I wouldn't hold my breath waiting for Yes to be accepted by these tin-eared scribes. When it comes their ideal rock, the powers that be are looking to the likes of Springsteen, Sting, Tracy Chapman and even Peter Gabriel (this formerly great artist is now acceptable to them since his embrace of monotonous rhythm and melody). Dynamic sounds like Yes produced on MAGNIFICATION is too far out, yet strangely not far enough, for the critics.

I normally don't think of music in terms of conservative or cutting edge. But if the critics are going to use that as a barometer of what is good, then lets not forget some excellent pop songs from the Beatles had a quite conservative sound. If Yes ever was conservative or "corporate", then so what?

To my ears Yes music has always been cutting edge stuff, but does it really matter anyway? It all should come down to quality, and Yes music has an abundance of it.

If these critics are going to damn something with the labels of "conservative" or "safe" and such, then I suggest they look their own little pet artists, whom haven't done anything other than very bland, uninspiring music in many years.

The only other way to turn critic's heads is to shock with extreme rap, grunge or metal.
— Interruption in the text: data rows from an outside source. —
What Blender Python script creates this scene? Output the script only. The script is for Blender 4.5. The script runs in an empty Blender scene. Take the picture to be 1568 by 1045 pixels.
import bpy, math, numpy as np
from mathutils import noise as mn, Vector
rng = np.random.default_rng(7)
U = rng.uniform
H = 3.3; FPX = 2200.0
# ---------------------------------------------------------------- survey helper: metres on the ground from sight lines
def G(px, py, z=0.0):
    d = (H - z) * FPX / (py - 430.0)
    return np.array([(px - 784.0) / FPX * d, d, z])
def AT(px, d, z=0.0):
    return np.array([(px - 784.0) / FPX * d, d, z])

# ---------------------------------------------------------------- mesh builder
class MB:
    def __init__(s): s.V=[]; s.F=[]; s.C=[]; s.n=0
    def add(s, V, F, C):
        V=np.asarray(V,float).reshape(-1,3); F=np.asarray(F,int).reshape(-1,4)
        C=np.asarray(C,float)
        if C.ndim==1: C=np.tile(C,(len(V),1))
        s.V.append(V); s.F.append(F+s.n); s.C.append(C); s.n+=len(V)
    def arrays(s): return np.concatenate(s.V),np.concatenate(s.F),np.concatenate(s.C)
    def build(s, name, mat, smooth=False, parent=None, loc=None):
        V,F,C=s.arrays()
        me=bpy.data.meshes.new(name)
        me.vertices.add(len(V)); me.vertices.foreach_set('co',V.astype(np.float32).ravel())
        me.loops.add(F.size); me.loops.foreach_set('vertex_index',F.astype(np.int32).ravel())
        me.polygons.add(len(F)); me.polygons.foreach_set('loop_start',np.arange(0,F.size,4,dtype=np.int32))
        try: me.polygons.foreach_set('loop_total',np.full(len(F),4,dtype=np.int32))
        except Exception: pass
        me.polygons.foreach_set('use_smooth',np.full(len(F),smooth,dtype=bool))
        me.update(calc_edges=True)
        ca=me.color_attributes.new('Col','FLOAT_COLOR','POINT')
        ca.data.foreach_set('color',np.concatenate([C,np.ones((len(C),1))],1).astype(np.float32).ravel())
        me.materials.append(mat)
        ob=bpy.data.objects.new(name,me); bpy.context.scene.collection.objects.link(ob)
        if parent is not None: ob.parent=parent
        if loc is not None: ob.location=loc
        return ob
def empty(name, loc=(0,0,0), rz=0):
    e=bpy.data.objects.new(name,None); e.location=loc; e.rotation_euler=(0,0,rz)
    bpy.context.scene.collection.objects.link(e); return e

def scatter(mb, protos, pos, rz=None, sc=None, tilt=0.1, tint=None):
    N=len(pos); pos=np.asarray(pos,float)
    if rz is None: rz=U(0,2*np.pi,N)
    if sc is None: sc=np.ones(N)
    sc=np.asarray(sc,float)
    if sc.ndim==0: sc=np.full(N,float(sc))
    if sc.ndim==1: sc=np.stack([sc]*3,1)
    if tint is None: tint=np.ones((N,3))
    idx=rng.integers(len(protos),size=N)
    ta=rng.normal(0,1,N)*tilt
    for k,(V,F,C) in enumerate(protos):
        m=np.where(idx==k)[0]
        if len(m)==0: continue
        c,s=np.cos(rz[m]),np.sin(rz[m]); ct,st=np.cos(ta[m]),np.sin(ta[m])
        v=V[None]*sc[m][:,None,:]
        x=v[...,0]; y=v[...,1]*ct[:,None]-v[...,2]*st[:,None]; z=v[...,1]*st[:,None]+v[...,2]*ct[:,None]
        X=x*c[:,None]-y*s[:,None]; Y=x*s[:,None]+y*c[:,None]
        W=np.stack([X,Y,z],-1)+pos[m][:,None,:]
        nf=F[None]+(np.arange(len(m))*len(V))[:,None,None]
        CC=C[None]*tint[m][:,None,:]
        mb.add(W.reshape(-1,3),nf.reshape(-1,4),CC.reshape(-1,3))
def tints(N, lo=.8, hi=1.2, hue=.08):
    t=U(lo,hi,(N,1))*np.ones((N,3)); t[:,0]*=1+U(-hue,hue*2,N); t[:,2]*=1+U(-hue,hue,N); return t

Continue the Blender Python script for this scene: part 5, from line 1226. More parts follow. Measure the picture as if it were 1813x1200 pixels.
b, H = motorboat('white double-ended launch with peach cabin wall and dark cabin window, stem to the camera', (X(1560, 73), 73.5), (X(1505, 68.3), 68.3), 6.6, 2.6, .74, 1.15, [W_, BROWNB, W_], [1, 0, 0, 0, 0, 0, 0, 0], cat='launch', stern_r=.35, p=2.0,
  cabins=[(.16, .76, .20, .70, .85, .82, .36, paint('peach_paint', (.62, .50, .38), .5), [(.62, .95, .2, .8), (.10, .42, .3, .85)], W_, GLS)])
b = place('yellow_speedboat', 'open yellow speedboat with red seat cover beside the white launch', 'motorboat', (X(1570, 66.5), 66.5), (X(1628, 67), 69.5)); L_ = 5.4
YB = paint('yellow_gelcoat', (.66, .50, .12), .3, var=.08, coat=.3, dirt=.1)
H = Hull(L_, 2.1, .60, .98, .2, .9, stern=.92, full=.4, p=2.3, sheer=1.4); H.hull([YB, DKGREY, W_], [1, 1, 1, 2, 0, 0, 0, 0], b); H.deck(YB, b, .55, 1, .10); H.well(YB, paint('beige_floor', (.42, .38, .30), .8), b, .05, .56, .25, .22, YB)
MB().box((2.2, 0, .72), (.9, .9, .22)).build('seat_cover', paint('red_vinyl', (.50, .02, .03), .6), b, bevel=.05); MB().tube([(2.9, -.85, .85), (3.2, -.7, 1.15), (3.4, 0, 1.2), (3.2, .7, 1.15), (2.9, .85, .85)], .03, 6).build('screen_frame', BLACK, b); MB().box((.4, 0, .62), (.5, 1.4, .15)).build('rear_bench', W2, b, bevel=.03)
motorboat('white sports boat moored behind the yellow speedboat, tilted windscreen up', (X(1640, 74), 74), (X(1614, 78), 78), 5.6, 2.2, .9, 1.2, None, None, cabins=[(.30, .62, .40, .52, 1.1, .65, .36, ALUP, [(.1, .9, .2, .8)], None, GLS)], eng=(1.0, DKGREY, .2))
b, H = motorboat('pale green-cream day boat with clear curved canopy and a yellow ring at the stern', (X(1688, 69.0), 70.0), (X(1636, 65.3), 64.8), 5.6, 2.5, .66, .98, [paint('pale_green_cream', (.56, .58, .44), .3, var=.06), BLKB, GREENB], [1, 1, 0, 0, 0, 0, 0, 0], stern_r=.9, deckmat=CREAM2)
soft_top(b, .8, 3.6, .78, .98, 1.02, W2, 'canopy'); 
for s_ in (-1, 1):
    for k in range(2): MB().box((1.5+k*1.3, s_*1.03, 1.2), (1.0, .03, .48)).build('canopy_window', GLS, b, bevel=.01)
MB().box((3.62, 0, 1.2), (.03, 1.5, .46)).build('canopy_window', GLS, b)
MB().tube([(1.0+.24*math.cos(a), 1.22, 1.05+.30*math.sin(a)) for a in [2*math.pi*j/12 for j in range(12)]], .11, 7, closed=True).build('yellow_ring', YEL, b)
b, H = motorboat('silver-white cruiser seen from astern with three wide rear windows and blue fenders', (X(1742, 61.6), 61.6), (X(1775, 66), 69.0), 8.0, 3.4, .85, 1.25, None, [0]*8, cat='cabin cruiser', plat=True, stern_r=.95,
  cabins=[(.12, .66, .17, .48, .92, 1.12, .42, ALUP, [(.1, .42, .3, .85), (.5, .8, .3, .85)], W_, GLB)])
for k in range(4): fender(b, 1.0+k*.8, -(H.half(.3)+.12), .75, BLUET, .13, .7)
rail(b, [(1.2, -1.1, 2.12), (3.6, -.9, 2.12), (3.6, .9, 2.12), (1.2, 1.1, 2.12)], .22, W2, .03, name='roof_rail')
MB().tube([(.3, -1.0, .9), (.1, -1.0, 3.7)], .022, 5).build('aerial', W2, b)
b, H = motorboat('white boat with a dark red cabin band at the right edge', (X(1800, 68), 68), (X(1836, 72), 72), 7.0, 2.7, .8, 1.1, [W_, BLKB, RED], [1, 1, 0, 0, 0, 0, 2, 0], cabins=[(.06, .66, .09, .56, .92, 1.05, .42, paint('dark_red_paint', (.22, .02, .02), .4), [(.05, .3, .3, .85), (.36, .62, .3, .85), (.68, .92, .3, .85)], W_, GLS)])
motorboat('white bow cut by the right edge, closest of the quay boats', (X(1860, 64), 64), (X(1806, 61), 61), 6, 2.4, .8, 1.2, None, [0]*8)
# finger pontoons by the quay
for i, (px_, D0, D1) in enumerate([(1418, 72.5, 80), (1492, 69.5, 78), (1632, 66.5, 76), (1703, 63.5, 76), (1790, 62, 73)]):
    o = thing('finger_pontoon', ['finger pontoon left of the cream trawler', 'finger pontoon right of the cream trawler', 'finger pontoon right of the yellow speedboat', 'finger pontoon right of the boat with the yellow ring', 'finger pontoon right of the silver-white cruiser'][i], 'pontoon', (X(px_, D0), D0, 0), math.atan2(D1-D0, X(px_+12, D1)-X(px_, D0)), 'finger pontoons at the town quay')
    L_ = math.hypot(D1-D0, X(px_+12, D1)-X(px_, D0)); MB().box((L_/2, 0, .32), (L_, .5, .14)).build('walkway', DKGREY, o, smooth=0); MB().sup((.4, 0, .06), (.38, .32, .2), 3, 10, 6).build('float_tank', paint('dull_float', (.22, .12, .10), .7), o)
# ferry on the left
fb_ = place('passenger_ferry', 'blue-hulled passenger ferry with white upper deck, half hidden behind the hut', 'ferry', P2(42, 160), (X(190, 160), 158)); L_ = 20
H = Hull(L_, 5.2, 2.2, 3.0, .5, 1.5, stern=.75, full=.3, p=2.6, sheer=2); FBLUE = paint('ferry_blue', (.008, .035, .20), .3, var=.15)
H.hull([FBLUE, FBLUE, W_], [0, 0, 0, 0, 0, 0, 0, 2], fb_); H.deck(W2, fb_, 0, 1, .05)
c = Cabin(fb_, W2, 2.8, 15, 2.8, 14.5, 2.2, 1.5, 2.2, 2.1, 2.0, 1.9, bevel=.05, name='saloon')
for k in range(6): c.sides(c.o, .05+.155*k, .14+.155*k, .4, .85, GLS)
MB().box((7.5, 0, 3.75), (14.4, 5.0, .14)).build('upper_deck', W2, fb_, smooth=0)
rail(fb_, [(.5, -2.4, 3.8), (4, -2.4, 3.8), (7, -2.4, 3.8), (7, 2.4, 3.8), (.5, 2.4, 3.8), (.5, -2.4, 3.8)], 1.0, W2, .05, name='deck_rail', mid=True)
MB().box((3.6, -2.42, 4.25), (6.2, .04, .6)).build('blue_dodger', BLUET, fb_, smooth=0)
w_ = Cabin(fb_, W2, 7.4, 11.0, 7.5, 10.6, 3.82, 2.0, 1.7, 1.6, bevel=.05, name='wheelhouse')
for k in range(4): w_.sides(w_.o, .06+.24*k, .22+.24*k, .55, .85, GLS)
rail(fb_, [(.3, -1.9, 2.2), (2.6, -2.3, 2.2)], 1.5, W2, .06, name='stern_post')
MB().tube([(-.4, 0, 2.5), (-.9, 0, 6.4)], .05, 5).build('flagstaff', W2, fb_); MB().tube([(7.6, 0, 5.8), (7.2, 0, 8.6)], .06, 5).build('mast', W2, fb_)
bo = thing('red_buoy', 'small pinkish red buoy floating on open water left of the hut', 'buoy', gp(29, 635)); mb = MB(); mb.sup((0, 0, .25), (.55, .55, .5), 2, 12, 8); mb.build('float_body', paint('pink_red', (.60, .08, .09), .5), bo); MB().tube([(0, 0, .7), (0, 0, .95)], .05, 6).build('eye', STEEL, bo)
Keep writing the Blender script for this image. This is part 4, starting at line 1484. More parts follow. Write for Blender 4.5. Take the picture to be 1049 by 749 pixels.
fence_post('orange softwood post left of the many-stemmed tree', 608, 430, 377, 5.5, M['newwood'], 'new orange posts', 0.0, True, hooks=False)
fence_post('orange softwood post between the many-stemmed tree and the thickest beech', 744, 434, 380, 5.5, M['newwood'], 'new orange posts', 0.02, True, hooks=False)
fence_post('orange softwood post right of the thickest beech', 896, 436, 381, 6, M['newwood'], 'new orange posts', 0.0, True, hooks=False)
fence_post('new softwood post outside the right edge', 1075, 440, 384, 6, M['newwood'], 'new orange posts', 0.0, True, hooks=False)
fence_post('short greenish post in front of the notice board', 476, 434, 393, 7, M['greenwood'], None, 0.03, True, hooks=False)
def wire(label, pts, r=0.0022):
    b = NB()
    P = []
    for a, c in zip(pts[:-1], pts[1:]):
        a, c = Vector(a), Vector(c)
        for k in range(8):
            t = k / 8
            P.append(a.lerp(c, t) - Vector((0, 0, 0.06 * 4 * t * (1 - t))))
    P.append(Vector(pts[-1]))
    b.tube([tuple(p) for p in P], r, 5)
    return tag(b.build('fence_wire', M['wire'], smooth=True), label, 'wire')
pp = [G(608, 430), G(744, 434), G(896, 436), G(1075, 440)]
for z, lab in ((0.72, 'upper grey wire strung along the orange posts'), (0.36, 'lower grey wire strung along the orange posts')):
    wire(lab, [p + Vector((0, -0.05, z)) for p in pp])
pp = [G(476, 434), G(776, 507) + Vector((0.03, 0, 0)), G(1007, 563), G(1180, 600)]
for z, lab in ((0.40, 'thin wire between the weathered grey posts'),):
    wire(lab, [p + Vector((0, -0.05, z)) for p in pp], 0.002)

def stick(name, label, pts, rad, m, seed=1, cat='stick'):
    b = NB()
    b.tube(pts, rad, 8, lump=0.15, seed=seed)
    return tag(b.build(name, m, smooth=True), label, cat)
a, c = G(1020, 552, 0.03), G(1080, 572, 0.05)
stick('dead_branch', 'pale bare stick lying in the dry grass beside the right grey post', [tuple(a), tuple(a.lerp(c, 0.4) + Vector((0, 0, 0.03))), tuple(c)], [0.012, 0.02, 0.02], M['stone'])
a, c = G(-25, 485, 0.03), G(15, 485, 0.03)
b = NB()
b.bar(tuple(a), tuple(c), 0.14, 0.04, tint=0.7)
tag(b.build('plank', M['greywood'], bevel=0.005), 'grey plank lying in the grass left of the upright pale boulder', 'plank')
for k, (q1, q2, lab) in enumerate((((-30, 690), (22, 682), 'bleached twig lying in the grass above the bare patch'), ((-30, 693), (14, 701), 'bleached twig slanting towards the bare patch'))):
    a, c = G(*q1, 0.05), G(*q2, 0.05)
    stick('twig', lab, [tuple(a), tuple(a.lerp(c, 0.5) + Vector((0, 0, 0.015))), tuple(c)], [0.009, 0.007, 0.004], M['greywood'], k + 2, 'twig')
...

The more crude the act, then the more lauded. Since Yes is never apt to get outrageous and go over the edge like the latest shockmaster of the month--and are certainly not in the bland middle--they end up in a critic's no-man's land.

I say forget the rock music critics all together. Being close to the edge is plenty good enough for me. Long live Yes!

Koko
06-25-2002, 08:26 AM
Originally posted by brismike
ok Illusion .. cough up .. who is it?


DITTO to the power of 108


Let's See What they've got to say for themselves.

nightliner
06-25-2002, 08:32 AM
The RS reviewer mentioned that is a member of this site is not mentioned in any of the above posts. I don't believe he worked for them back in Yes's heyday.

He is also the author of the Yes book entitled YesTales.